The level of water in the bog soil stops plant decomposition, causing dead plant matter to accumulate. That means bogs need water to capture carbon. Restoration efforts include rewetting the bogs — blocking drainage sites to allow the water table to rise through the bog — and applying peat-forming moss with the aim of converting carbon-emitting bogs back to carbon sinks. The Irish National Parks and Wildlife Service and the Turf Cutters and Contractors Association, or TCCA, are working together to rewet and restore bogs while meeting farmer’s turfing needs. The TCCA was set up by and for turf cutters in 1998 to oppose government-led turfing sanctions that were leaving people without heat in their homes.

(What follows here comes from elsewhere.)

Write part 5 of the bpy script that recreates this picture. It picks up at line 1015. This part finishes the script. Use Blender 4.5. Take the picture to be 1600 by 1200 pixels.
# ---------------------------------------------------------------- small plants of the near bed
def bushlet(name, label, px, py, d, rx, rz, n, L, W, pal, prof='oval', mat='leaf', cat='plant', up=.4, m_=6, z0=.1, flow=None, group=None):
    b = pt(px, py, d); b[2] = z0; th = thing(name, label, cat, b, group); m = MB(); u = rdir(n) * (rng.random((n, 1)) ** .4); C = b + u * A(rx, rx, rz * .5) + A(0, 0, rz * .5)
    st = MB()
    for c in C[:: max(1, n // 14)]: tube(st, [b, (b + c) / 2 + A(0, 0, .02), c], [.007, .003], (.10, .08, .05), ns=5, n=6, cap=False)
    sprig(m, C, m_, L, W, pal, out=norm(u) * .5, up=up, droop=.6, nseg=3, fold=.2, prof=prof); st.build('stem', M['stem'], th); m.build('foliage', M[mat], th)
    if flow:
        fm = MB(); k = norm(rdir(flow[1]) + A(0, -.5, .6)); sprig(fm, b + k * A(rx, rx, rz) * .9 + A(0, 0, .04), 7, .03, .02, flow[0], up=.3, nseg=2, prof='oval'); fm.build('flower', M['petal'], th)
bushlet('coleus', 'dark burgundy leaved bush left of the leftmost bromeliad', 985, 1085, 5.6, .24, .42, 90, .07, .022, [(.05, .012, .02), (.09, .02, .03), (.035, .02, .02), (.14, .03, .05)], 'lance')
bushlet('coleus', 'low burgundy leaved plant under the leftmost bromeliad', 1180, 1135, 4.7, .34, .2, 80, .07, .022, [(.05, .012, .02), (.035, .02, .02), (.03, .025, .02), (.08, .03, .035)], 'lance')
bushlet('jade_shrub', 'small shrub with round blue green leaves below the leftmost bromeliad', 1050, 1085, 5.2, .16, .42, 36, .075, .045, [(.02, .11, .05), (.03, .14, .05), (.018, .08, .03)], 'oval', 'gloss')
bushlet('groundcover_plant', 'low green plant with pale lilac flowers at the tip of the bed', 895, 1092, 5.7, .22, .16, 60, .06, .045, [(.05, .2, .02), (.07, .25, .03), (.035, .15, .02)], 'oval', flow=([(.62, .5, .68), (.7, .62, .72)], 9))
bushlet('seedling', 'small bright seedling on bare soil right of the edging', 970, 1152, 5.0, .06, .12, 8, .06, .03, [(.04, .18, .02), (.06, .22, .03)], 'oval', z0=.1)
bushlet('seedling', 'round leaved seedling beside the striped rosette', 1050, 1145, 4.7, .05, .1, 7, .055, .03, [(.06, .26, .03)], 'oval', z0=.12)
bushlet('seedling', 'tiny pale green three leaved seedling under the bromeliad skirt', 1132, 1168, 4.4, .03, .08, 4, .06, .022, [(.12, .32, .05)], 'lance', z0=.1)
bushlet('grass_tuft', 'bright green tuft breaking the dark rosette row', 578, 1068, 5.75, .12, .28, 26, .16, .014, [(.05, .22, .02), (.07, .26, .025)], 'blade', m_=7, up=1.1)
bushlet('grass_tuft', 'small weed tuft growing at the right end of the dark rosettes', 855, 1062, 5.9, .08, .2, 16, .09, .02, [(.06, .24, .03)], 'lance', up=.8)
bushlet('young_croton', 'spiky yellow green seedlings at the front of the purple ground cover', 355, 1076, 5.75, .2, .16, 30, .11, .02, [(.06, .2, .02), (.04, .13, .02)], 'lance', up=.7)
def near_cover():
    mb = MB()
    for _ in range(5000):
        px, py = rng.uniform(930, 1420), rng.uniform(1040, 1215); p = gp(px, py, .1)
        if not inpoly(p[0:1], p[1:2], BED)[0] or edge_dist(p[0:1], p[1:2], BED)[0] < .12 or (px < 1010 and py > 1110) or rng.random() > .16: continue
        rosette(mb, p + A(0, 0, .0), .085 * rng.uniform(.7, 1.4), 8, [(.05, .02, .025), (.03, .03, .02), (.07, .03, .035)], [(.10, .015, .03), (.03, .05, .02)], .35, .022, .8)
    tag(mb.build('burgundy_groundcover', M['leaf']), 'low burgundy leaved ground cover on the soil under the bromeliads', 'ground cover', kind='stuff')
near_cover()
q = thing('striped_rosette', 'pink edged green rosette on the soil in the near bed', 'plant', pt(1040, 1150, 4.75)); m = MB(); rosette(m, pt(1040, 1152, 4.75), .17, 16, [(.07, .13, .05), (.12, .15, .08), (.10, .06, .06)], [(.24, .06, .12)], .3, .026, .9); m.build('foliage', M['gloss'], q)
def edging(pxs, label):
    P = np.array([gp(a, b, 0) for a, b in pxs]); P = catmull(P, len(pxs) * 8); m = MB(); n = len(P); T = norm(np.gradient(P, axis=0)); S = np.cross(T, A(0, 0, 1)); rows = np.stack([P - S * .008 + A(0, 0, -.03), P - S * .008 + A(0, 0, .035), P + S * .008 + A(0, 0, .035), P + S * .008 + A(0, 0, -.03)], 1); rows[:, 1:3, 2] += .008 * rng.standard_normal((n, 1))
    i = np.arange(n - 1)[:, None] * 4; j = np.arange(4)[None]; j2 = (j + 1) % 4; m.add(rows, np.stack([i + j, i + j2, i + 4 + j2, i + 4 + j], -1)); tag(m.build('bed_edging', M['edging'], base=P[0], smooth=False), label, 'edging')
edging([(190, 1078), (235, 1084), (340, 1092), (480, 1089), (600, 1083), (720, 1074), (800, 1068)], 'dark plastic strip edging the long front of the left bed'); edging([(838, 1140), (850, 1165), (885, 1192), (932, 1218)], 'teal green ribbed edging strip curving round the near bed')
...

Michael Fitzmaurice, the TCCA’s chairman, said that only 12 of the 62 areas protected by the EU directive are being cut for turf, with up to 14,000 acres of bog rewetted so far. “We sit down together to make sure there’s a border between where [the farmers] need to work and where it needs to be saved so that the land won’t be affected,” he said.
If taken too far, the EU’s threats will turn farmers away from restoration agreements, said Fitzmaurice, who grew up farming his bog in western Ireland before becoming an advocate to preserve turf-cutting practices.
“You can’t go from zero to hero overnight,” he said. “It’s very harsh to tell someone that has an annual income of €13,000 [approximately $14,000 USD] to stop cutting turf when they see a 747 plane flying over their head.”
On Achill Island, times are changing. It is too wet and warm for Gavin to graze his cattle outside or plant potatoes earlier in the year, the result of climate change. Where the curlew’s call once rang, now the bogs remain silent, and the classic aroma of turf burning on the island is reduced to a faint smell. He worries about the future of turf cutting. Only one farmer on the island cuts his bog by hand instead of machines, a symbol of the tradition’s loss. Pressure from the EU to stop turf cutting altogether doesn’t bode well either.
“The older people, they’re not great at protesting,” said Gavin. “I fear that turf cutting will be a thing of the past in the next 10 years.”